Snowberry bushes grow on the slopes of the rocky knoll behind our house. Common as dust, nondescript green during the summer, in winter they are bare sticks covered in white berries. On cloudy wet days, thousands of white dots hover above the dark sodden ground, a kind of Milky Way that reaches as high as my belt. That starry image drifts into my mind unbidden and I welcome it with an inner smile. This trick of mind that opens the gate of perception runs like a background program playing with words, images and the associated ideas that jostle and elbow each other seeking a new life, a new amalgam.
Dragongate, emerged typically as an almost accident: typing in several possible blog titles and finding them taken, I drifted into the image of the wooden dragon I had created and placed on the lintel above my entrance gate.

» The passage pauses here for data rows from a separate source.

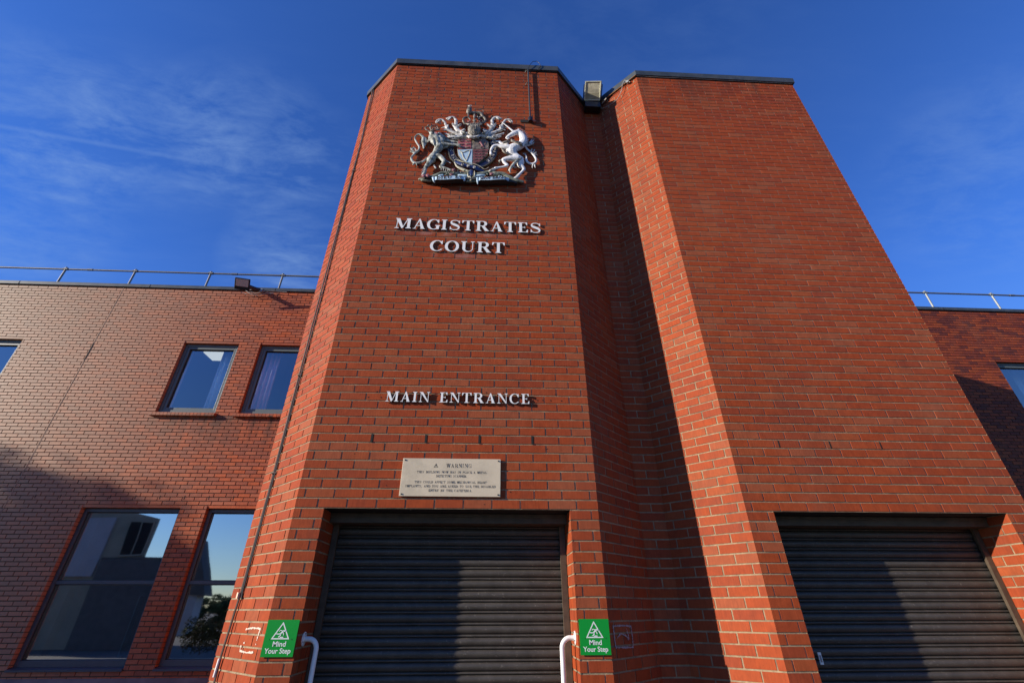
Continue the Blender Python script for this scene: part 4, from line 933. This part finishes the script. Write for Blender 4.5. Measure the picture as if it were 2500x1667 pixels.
# helm, crown, crest
helm = relief('helm', [[(1160, 420, 70, .07), (1160, 470, 112, .07), (1155, 520, 104, .075), (1150, 570, 76, .07), (1150, 605, 80, .06)]], M_helm, .07)
relief('bars', [[(1160+k*22, 385, 6, 0.168-.008*abs(k)), (1160+k*31, 450, 8, 0.185-.010*abs(k)), (1157+k*30, 520, 8, 0.179-.010*abs(k)), (1152+k*16, 580, 6, 0.151-.006*abs(k))] for k in range(-3, 4)], M_gilt, .1, .0045, parent=helm)
relief('gorget', [[(1060, 600, 26, .11), (1110, 612, 28, .13), (1160, 614, 30, .13), (1210, 606, 28, .13), (1250, 590, 24, .11)], [(1085, 625, 22, .12)], [(1215, 625, 20, .12)]], M_mant, .1, parent=helm)
cr2 = relief('crown', [[(1030, 400, 20, .10), (1090, 410, 22, .13), (1170, 405, 22, .14), (1250, 395, 22, .13), (1320, 380, 20, .10)], [(1010, 400, 20), (988, 360, 22), (994, 318, 22), (1030, 298, 22), (1075, 305, 20), (1100, 335, 18)], [(1325, 385, 20), (1342, 350, 22), (1322, 303, 22), (1280, 290, 22), (1245, 305, 20), (1230, 335, 18)], [(1165, 380, 16, .14), (1165, 320, 18, .14), (1165, 280, 22, .13), (1170, 255, 16, .12)], [(1145, 350, 16, .14), (1190, 350, 16, .14)], [(1080, 370, 16, .13)], [(1250, 365, 16, .13)], [(1110, 345, 12, .13)], [(1225, 335, 12, .13)], [(1300, 355, 16, .11)], [(1200, 300, 14, .12)], [(1240, 330, 14, .12)]], M_gilt, .10, .0055)
relief('ermine_band', [[(1060+k*24, 428-abs(k-4)*3, 15, .14)] for k in range(10)], M_mant, .1, .005, parent=cr2)
relief('red_cap', [[(1050, 372, 24, .08), (1095, 368, 26, .09)], [(1230, 360, 20, .08), (1270, 345, 22, .08)]], M_red, .08, parent=cr2)
crest = relief('crest_lion', [[(1090, 150, 42, .09), (1080, 195, 50, .085), (1110, 222, 44, .08), (1180, 224, 34, .075), (1240, 228, 38, .075), (1275, 245, 30, .075), (1295, 285, 18, .075), (1300, 305, 12, .08)], [(1075, 215, 26, .09), (1070, 260, 18, .09), (1070, 295, 16, .095)], [(1120, 235, 22, .06), (1140, 262, 16, .06), (1160, 275, 14, .06)], [(1230, 245, 22, .06), (1215, 280, 16, .06), (1225, 300, 12, .06)], [(1060, 205, 26, .08), (1045, 235, 14, .08)]], M_gilt, .08, .005)
relief('tail', [[(1275, 235, 9, .06), (1310, 215, 9, .06), (1290, 188, 8, .06), (1220, 182, 8, .06), (1160, 172, 7, .06)], [(1230, 180, 8, .06), (1300, 166, 8, .06), (1325, 170, 6, .06)]], M_gilt, .06, .0045, parent=crest)
relief('crown', [[(1065, 125, 9, .1), (1095, 120, 10, .12), (1125, 122, 9, .1)], [(1075, 112, 8, .1)], [(1097, 105, 9, .1)], [(1118, 112, 8, .1)]], M_mant, .1, .0045, parent=crest)
# mantling, both sides
MR = lambda ch, m_: [[((2*1160-c[0]) if m_ else c[0],)+tuple(c[1:]) for c in q_] for q_ in ch]
mant = [
    [(1040, 565, 44, .06), (980, 560, 52, .06), (920, 515, 44, .065), (870, 465, 36, .07), (868, 400, 34, .07), (872, 350, 30, .07), (835, 305, 28, .07), (780, 300, 26, .075), (735, 322, 22, .08), (712, 318, 8, .08)],
    [(880, 455, 30, .08), (930, 425, 26, .09), (958, 405, 10, .09)], [(860, 460, 24, .08), (825, 420, 22, .08), (812, 395, 10, .08)], [(790, 310, 20, .09), (760, 335, 16, .09), (735, 345, 8, .09)],
    [(960, 575, 44, .06), (860, 545, 34, .06), (790, 520, 30, .06), (720, 498, 26, .065), (665, 505, 14, .07)], [(800, 500, 24, .05), (740, 475, 22, .05), (690, 462, 20, .05), (645, 470, 10, .05)],
    [(730, 480, 24, .06), (712, 430, 24, .06), (690, 380, 24, .06), (650, 340, 24, .065), (600, 338, 24, .07), (560, 360, 18, .075), (548, 395, 10, .075)], [(735, 470, 20, .07), (745, 440, 16, .07), (742, 420, 8, .07)], [(610, 350, 16, .09), (570, 385, 12, .09)],
    [(1020, 600, 40, .05), (920, 605, 42, .05), (830, 600, 34, .055), (760, 580, 26, .06), (700, 560, 18, .06), (680, 545, 8, .06)], [(850, 610, 28, .07), (780, 615, 22, .07), (730, 605, 12, .07)], [(900, 630, 34, .05), (840, 645, 22, .05), (790, 640, 12, .05)],
    [(1000, 500, 30, .09), (960, 530, 26, .10), (975, 570, 14, .10)]]
relief('mantling', MR(mant, False), M_mant, .06, .006)
relief('mantling', MR(mant, True), M_mant, .06, .006)
relief('mantling_lining', MR([[(1010, 545, 22, .115), (960, 520, 16, .115)], [(940, 615, 24, .10), (860, 620, 18, .10)], [(590, 385, 12, .085), (620, 400, 20, .05)], [(850, 580, 14, .09), (760, 560, 10, .09)]], False)+MR([[(1010, 545, 22, .115), (960, 520, 16, .115)], [(940, 620, 24, .10), (860, 630, 18, .10)], [(560, 340, 12, .095), (620, 350, 14, .07)], [(790, 330, 14, .09), (750, 320, 12, .09)]], True), M_lion, .08, .006)
# shield
def epoly(pts, name, m_, y0, y1, parent=arms, bev=0):
    mb = MB(); mb.prism([(ep(*p, y0).x, ep(*p, y0).z) for p in pts], y0, y1)
    return mb.build(name, m_, parent, bevel=bev)
shp = [(900, 660), (960, 640), (1140, 636), (1330, 645), (1395, 690), (1400, 790), (1375, 890), (1300, 985), (1210, 1045), (1135, 1070), (1050, 1045), (960, 985), (905, 900), (888, 800)]
shield = epoly(shp, 'shield', M_gilt, -.046, -.015, bev=.006)
epoly([(908, 665), (965, 650), (1112, 646), (1112, 806), (900, 812)], 'quarter', M_red, -.0495, -.0465, shield)
epoly([(1156, 650), (1330, 652), (1385, 695), (1388, 800), (1148, 808)], 'quarter', M_gold, -.0495, -.0465, shield)
epoly([(900, 824), (1130, 816), (1126, 1058), (1050, 1030), (968, 975), (912, 900)], 'quarter', M_lblue, -.0495, -.0465, shield)
epoly([(1146, 818), (1388, 812), (1366, 885), (1292, 975), (1205, 1032), (1142, 1056)], 'quarter', M_dred, -.0495, -.0465, shield)
def lioncel(x, y, s=1): return [[(x-34*s, y+2, 11*s), (x, y, 13*s), (x+30*s, y-2, 11*s)], [(x-46*s, y-8, 11*s)], [(x+34*s, y-6, 5*s), (x+44*s, y-22, 5*s), (x+20*s, y-24, 4*s)], [(x-28*s, y+6, 6*s), (x-36*s, y+24, 5*s)], [(x+20*s, y+6, 6*s), (x+26*s, y+24, 5*s)], [(x-4*s, y+8, 5*s), (x-6*s, y+24, 5*s)]]
ll = []
for x, y in ((965, 680), (1065, 676), (965, 730), (1065, 726), (960, 782), (1060, 780)): ll += lioncel(x, y, .85)
relief('gold_lions', ll, M_gilt, .082, .0042, parent=shield, smooth_it=1)
ll = []
for r_ in range(5):
    for k in range(4-(r_ > 2)-(r_ > 3)): ll += lioncel(1185+k*56, 842+r_*44, .6)
relief('gold_lions', ll, M_gilt, .082, .0042, parent=shield, smooth_it=1)
relief('red_lion', [[(1250, 680, 15), (1265, 705, 18), (1285, 735, 16), (1300, 765, 14)], [(1265, 700, 10), (1225, 690, 7)], [(1275, 715, 10), (1228, 725, 7)], [(1295, 760, 10), (1260, 785, 7)], [(1300, 770, 10), (1325, 790, 7)], [(1310, 755, 7), (1340, 720, 6), (1325, 680, 7)]], M_rose, .082, .0045, parent=shield, smooth_it=1)
relief('tressure', [[(1180, 665, 6), (1360, 670, 6), (1368, 785, 6), (1178, 795, 6), (1180, 665, 6)]], M_gilt, .078, .0045, parent=shield, smooth_it=1)
relief('harp', [[(945, 845, 9), (985, 862, 10), (1040, 838, 10), (1098, 832, 9)], [(1098, 832, 9), (1085, 880, 9), (1060, 940, 9), (1035, 1000, 9)], [(945, 845, 10), (975, 890, 10), (990, 940, 10), (1035, 1000, 10)], [(935, 840, 14)]], M_cream2, .080, .0045, parent=shield, smooth_it=1)
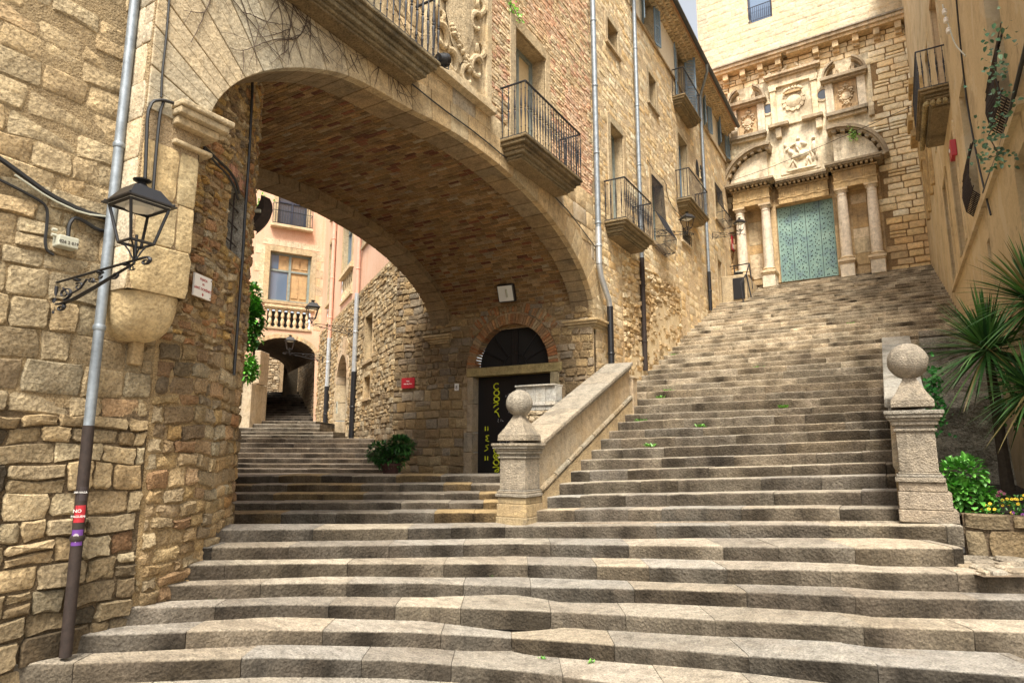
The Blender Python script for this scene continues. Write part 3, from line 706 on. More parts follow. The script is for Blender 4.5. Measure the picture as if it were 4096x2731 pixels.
for (r0, r1, n, a0, a1) in ((FAN[1], FAN[1]+.21, 52, -.12, pi+.12), (FAN[1]+.25, FAN[1]+.46, 40, .55, pi-.5)):
    for i in range(n):
        a, b = a0+(a1-a0)*i/n+.006, a0+(a1-a0)*(i+1)/n-.006
        pr = [(FAN[0]+r_*cos(q), FAN[2]+r_*sin(q)) for (r_, q) in ((r0,a),(r1,a),(r1,b),(r0,b))]; dd = R.uniform(.02, .04)
        if r1 > FAN[1]+.3 and R.random() < .12: continue
        m.hexa([DW.P(x, y, -.25 if r0 == FAN[1] else -.01) for x, y in pr]+[DW.P(x, y, dd) for x, y in pr], jit(R.choice([(.36,.17,.08),(.42,.24,.12),(.32,.20,.11),(.40,.30,.18)]), .15))
m.build('brick_arch', M['brick'], pal)
m = MB(); k = (.36,.30,.19)
DW.box(m, DOOR[0]-.16, DOOR[1]+.26, 1.52, 1.70, -.3, .05, (.38,.31,.15))
z = -.62
for h in (.55,.42,.60,.60): DW.box(m, DOOR[0]-.22+.08*(z > 0), DOOR[0], z, min(1.51, z+h-.008), -.3, .045, jit((.38,.32,.24), .1)); DW.box(m, DOOR[1], DOOR[1]+.2, z, min(1.51, z+h-.008), -.3, .045, jit(k, .1)); z += h
m.build('door_surround', M['ashlar'], pal, bevel=.012)
dr = MB(); DW.box(dr, DOOR[0], DOOR[1], -.62, 1.52, -.22, -.18)
for x in (-6.79,): DW.box(dr, x-.02, x+.02, -.6, 1.5, -.18, -.165)
for zz in (-.55, -.2): DW.box(dr, DOOR[0]+.01, DOOR[1]-.01, zz, zz+.015, -.18, -.17)
dd_ = dr.build('door', M['blackpaint'], pal); dd_['label'] = 'black metal door covered in yellow and white graffiti'
fm = MB(); fv = [DW.P(FAN[0]+FAN[1]*cos(pi*i/24), FAN[2]+FAN[1]*sin(pi*i/24), -.2) for i in range(25)]; fm.add(fv, [tuple(range(25))]); fn = fm.build('fanlight', M['void'], pal)
fb = MB()
for q in (.45, .9, pi/2-.06, pi/2+.06, pi-.9, pi-.45): fb.tube([DW.P(FAN[0]+.28*cos(q), FAN[2]+.28*sin(q), -.17), DW.P(FAN[0]+.86*cos(q), FAN[2]+.86*sin(q), -.17)], .012, 5)
fb.tube([DW.P(FAN[0]+.28*cos(pi*i/12), FAN[2]+.28*sin(pi*i/12), -.17) for i in range(13)], .014, 5); DW.box(fb, FAN[0]-.07, FAN[0]+.07, 1.70, 2.57, -.19, -.165); fb.build('glazing_bars', M['blackpaint'], fn)
# graffiti: letters sprayed down the door
def curve_strokes(mb, F, cx, cy, sc, strokes, r, d, rot=0):
    for st in strokes:
        pts = []
        for (x, y) in st:
            xr, yr = x*cos(rot)-y*sin(rot), x*sin(rot)+y*cos(rot); pts.append(F.P(cx+xr*sc, cy+yr*sc, d))
        if len(pts) > 2:   # smooth
            q = [pts[0]]
            for a, b in zip(pts, pts[1:]): q += [a.lerp(b, .25), a.lerp(b, .75)]
            pts = q+[pts[-1]]
        mb.tube(pts, r, 5)
def loop(n=10, a=1, b=1, x=0, y=0, q0=0, q1=2*pi): return [(x+a*cos(q0+(q1-q0)*i/n), y+b*sin(q0+(q1-q0)*i/n)) for i in range(n+1)]
gx = -7.25
for (yy, S) in ((1.33,[loop(10,.5,.45,q0=.8,q1=5.6)]),(1.19,[loop(10,.5,.4)]),(1.06,[loop(9,.5,.35)]),(.94,[[(-.5,.3),(.0,.4),(.5,.1),(-.3,-.1),(-.5,-.4)]]),(.78,[[(.4,.6),(-.5,.0),(.1,.1),(.5,-.7)]]),
  (-.02,[loop(9,.45,.4)]),(-.13,[loop(8,.15,.12), loop(9,.5,.4)]),(-.26,[loop(9,.5,.4)]),(-.40,[[(-.6,.3),(.5,.4),(.4,-.4),(-.5,-.3),(.6,.2)]]),(-.54,[[(.5,.5),(-.5,-.5),(.7,-.3)]])):
    GR = MB(); curve_strokes(GR, DW, gx, yy-.02, .14, S, .013, -.172); GR.build('yellow_letter', M['graf'], dd_)
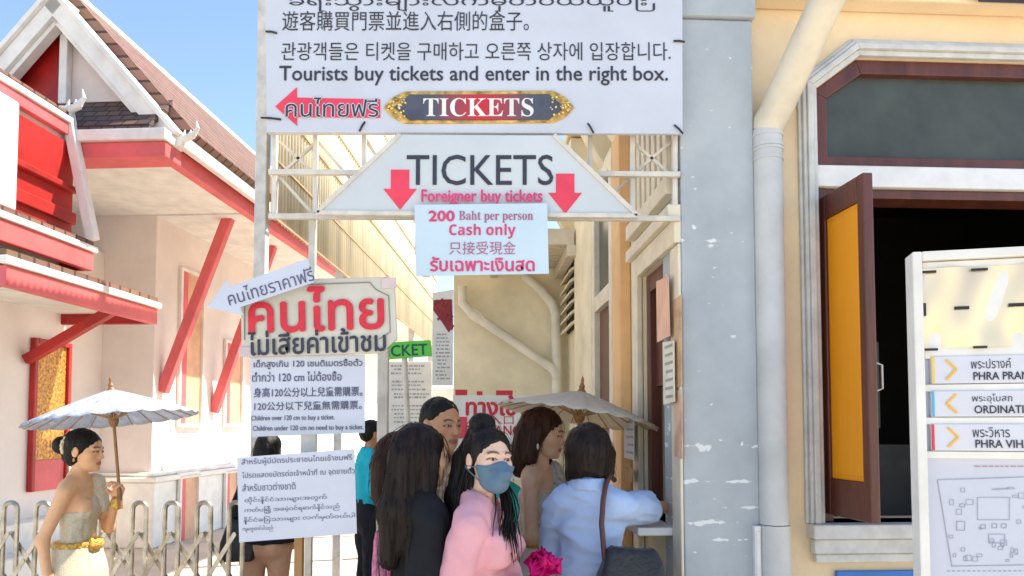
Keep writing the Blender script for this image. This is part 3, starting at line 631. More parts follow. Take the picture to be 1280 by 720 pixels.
m.prism([Vector((*Bn.at(a_, b_)[:1], 0, Bn.at(a_, b_)[1])) for a_, b_ in ((541.5, 388), (542, 375), (565, 374), (566, 408), (561, 416), (552, 402))], (0, -.0022, 0), (0, -.0005, 0))
m.build('crest_pattern', mat('banner_red', (.30, .02, .03), .6, .2, 30), Bn.o)
m = MB()
for i in range(13):
    y = 418+i*4.6; x0 = 544+random.random()*3; x1 = random.uniform(556, 565); p, q = Bn.at(x0, y), Bn.at(x1, y); xx = p[0]
    while xx < q[0]: l_ = random.uniform(.012, .04); m.box(xx, min(xx+l_, q[0]), -.002, -.0005, p[1]-.006, p[1]+.006); xx += l_+.009
m.build('fine_print', mat('grey_ink', (.36, .36, .38), .6), Bn.o)
En = Sign('entrance_sign', 'white sign with red Thai lettering and ENTRANCE against the end wall', 'sign', 566, 548, 5.6)
En.poly([(566, 600), (668, 600), (668, 494), (566, 494)], 'panel', M_TWHITE, 0, .02, .003)
m = MB()
for x0, x1, y0, y1 in ((569, 584, 487, 494), (596, 603, 489, 494), (620, 641, 488, 494)): a_, b_ = En.at(x0, y1), En.at(x1, y0); m.box(a_[0], b_[0], 0, .015, a_[1], b_[1])
m.build('red_tab', M_RINK, En.o)
a_, b_ = En.at(567, 548), En.at(584, 521); MB().box(a_[0], b_[0], -.004, -.0005, a_[1], b_[1]).build('red_square', M_ARROW, En.o)
En.text('ทางเข้า', 619, 507, 72, 24, M_RINK, bold=.04); En.text('入口', 627, 525, 30, 11, M_RINK); En.text('ENTRANCE', 620, 538, 76, 12, M_RINK, bold=.02)
# white stall board with print beyond
Wb = Sign('information_board', 'pale board with rows of fine print standing behind the man with short hair', 'board', 488, 530, 7.0)
Wb.poly([(484, 600), (540, 600), (540, 452), (484, 452)], 'panel', M_TWHITE, 0, .03, .004)
m = MB()
for i in range(15):
    y = 457+i*5+random.uniform(-.5, .5); xx = 487+random.uniform(0, 6)
    if i in (3, 9): continue
    while xx < 525+random.uniform(0, 10): l_ = random.uniform(1.5, 5); hh_ = random.uniform(.6, 1.2); a_, b_ = Wb.at(xx, y+hh_), Wb.at(min(xx+l_, 537), y-hh_); m.box(a_[0], b_[0], -.003, -.0005, a_[1], b_[1]); xx += l_+1.3
m.build('fine_print', bpy.data.materials['grey_ink'], Wb.o)
p = Wb.at(512, 598); MB().box(p[0]-.03, p[0]+.03, .031, .06, -Wb.o.location.z, p[1]).build('post', M_STEEL, Wb.o)
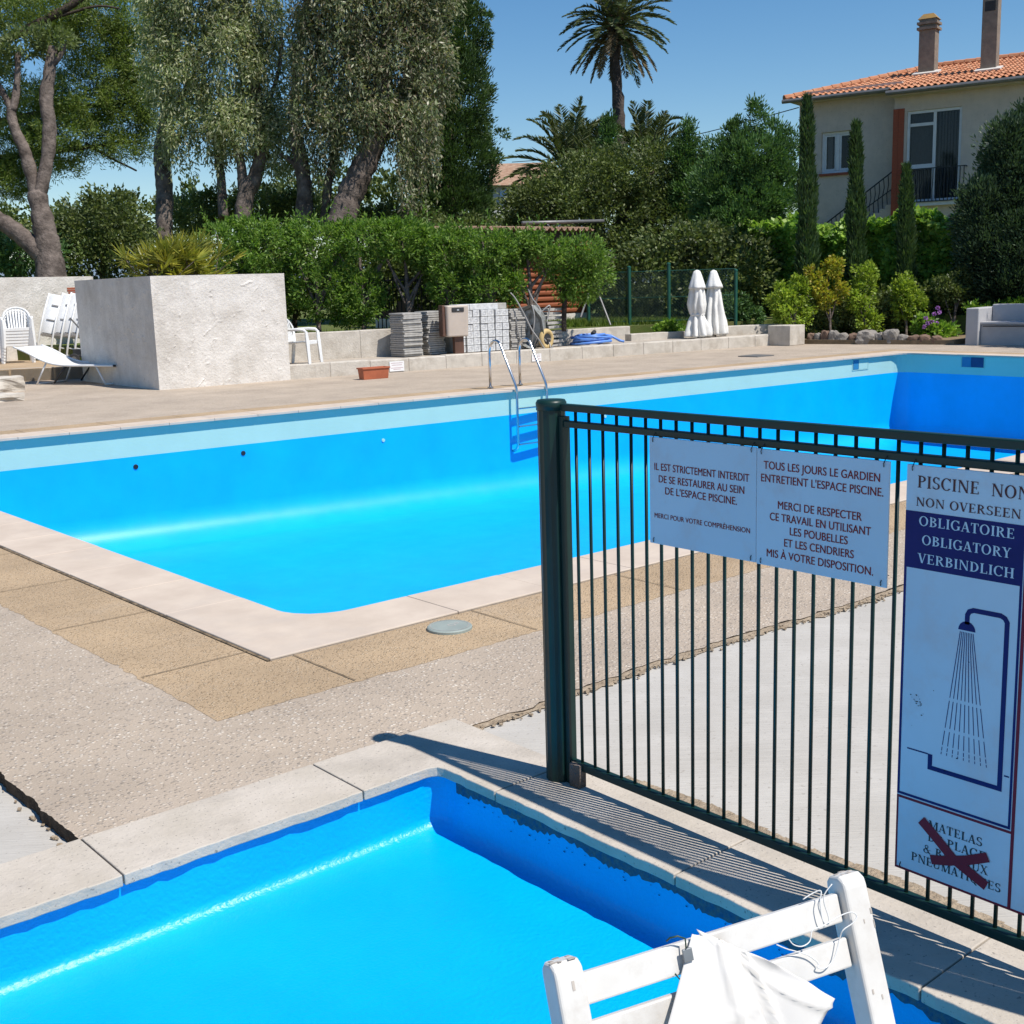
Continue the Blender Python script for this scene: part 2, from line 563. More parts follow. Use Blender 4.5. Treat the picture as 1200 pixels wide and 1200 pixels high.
def round_ring(poly, d, rad, seg=6):
    q = offset_poly(poly, d)
    n = len(q)
    out = []
    for i in range(n):
        a, b, c = q[i - 1], q[i], q[(i + 1) % n]
        e1, e2 = (a - b).normalized(), (c - b).normalized()
        ang = e1.angle(e2)
        t = rad / math.tan(ang / 2)
        p1, p2 = b + e1 * t, b + e2 * t
        cen = b + (e1 + e2).normalized() * (rad / math.sin(ang / 2))
        v1, v2 = p1 - cen, p2 - cen
        for k in range(seg + 1):
            w = k / seg
            v = v1 * (1 - w) + v2 * w
            v = v.normalized() * rad
            out.append(cen + v)
    return out


def rings(rs, close=None):
    """stack of (2D ring, z function or number) -> verts, faces; faces look inwards/up"""
    vs, fs = [], []
    n = len(rs[0][0])
    for ring, z in rs:
        for p in ring:
            vs.append((p.x, p.y, z(p) if callable(z) else z))
    for i in range(len(rs) - 1):
        for j in range(n):
            j2 = (j + 1) % n
            fs.append((i * n + j, i * n + j2, (i + 1) * n + j2, (i + 1) * n + j))
    if close:
        fs.append(tuple((len(rs) - 1) * n + j for j in range(n)))
    return vs, fs


# the ground reaches to the horizon, with an opening where the pools are dug
ox0, oy0, ox1, oy1 = -3.0, 0.3, 24.0, 15.6
G = 900
mb = MB()
mb.add([(-G, -G, -.09), (G, -G, -.09), (G, G, -.09), (-G, G, -.09), (ox0, oy0, -.09), (ox1, oy0, -.09), (ox1, oy1, -.09), (ox0, oy1, -.09)],
       [(0, 1, 5, 4), (1, 2, 6, 5), (2, 3, 7, 6), (3, 0, 4, 7)])
tag(mb.build('ground', M['soil']), kind='structure')

cop_out = offset_poly(POOL, .45)
brd_out = offset_poly(POOL, .97)
_in = offset_poly(POOL, .90)
b0, b3, b2, b1 = _in[0], _in[1], _in[2], _in[3]


def flat(name, polys, z, m):
    q = MB()
    for p in polys:
        k = len(q.v)
        q.v += [(x[0], x[1], z) for x in p]
        q.f.append(tuple(range(k, k + len(p))))
    return tag(q.build(name, m), kind='structure')


# aggregate deck: a slab 4 cm thick whose broken edges show
edge = [(1.17, 3.42)]
dk = MB()
rr_ = random.Random(3)
# broken near edge (towards the pale concrete): jagged
xs = np.linspace(2.57, 25.5, 420)
near_edge = [(x, 3.335 + .03 * math.sin(x * 2.1) * (x > 3) + .018 * rr_.uniform(-1, 1) + .045 * max(0, (x - 3)) / 22) for x in xs]
left_y = np.linspace(3.43, 9.0, 320)
left_edge = [(1.168 + .012 * mnoise.noise(Vector((y * 9, 0, 0))) + .003 * rr_.uniform(-1, 1) + .016 * max(0, mnoise.noise(Vector((y * 4, 3, 0)))), y) for y in left_y]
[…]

Success! Like the dragon himself springing to life from a piece of driftwood, the name became a presence, a daemon, that stands at the gates of perception.
The dragon is a potent symbol in western culture. Like fire itself, the dragon is both a destructive and a potentially creative entity. Pillaging and burning, guarding a treasure hoard locked up in the dark primordial earth, it is also the creature we must go through to regain the sequestered treasure that we must have if we are to constantly renew and revitalize the world. I remember the Dragon ships of the Vikings. These too were a force that gnawed at civilization, civilized thought, the accepted world view and were in the process an agent for change and renewal. I could not have thought of a better symbol for the power of the creative process if I had tried.